Orator Henley, the Rev. John Henley, who for about thirty years delivered lectures on theological, political, and literary subjects (1692-1756).
*** Hogarth has introduced him into several of his pictures; and Pope says of him:
Imbround with native bronze, lo! Henley stands,
Tuning his voice, and balancing his hands,
How fluent nonsense trickles from his tongue!
How sweet the periods, neither said nor sung!...
Oh, great restorer of the good old stage,
Preacher at once and zany of thy age!
Oh, worthy thou of Egypt’s wise abodes;
A decent priest where monkeys were the gods!
The Dunciad (1742).
Orator Hunt, the great demagogue in the time of the Wellington and Peel administration. Henry Hunt, M.P., used to wear a gray hat, and these hats were for the time a badge of democratic principles, and called “radical hats” (1773-1835).
Orbaneja, the painter of Ube´da, who painted so preposterously that he inscribed under his objects what he meant them for.

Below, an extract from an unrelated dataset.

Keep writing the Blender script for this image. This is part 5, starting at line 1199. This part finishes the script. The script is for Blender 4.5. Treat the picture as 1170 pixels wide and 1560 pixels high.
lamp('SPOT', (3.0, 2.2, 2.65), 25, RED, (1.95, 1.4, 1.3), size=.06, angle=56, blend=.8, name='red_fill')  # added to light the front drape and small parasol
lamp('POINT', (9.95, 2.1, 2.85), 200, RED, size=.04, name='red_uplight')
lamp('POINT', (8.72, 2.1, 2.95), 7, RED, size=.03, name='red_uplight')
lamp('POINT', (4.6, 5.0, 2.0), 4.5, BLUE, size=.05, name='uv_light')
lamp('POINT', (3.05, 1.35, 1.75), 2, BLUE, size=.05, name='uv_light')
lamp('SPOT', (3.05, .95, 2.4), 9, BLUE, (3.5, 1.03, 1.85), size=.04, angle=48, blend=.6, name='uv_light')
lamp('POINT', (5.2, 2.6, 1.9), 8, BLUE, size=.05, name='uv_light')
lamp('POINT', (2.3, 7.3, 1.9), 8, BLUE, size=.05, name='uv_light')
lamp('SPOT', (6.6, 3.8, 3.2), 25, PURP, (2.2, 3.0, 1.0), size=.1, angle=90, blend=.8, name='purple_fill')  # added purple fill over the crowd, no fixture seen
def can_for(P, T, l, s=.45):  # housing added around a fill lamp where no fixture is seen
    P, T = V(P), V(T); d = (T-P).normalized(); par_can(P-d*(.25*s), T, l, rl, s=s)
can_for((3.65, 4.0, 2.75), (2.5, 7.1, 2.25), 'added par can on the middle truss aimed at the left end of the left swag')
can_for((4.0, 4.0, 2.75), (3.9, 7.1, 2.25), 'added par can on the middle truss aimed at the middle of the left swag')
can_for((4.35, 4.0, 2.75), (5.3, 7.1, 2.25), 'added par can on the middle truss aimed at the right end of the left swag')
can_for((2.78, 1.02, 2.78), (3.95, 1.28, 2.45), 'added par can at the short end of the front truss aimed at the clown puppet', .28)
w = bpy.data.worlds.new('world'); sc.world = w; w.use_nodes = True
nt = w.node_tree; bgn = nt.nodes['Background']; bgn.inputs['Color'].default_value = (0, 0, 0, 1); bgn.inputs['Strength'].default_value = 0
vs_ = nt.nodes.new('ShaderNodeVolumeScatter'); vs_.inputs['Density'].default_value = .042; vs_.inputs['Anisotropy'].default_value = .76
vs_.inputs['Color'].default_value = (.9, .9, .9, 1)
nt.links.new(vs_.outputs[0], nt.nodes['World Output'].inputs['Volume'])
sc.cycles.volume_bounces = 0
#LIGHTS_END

Orbaneja would paint a cock so wretchedly designed that he was obliged to inscribe under it, “This is a cock.”—Cervantes, Don Quixote, II. i. 3 (1615).
Orbilius, the schoolmaster who taught Horace. The poet calls him “the flogger” (plagōsus).—Ep. ii. 71.
*** The Orbilian Stick is a birch rod or cane.
Ordigale, the otter in the beast-epic of Reynard the Fox, i. (1498).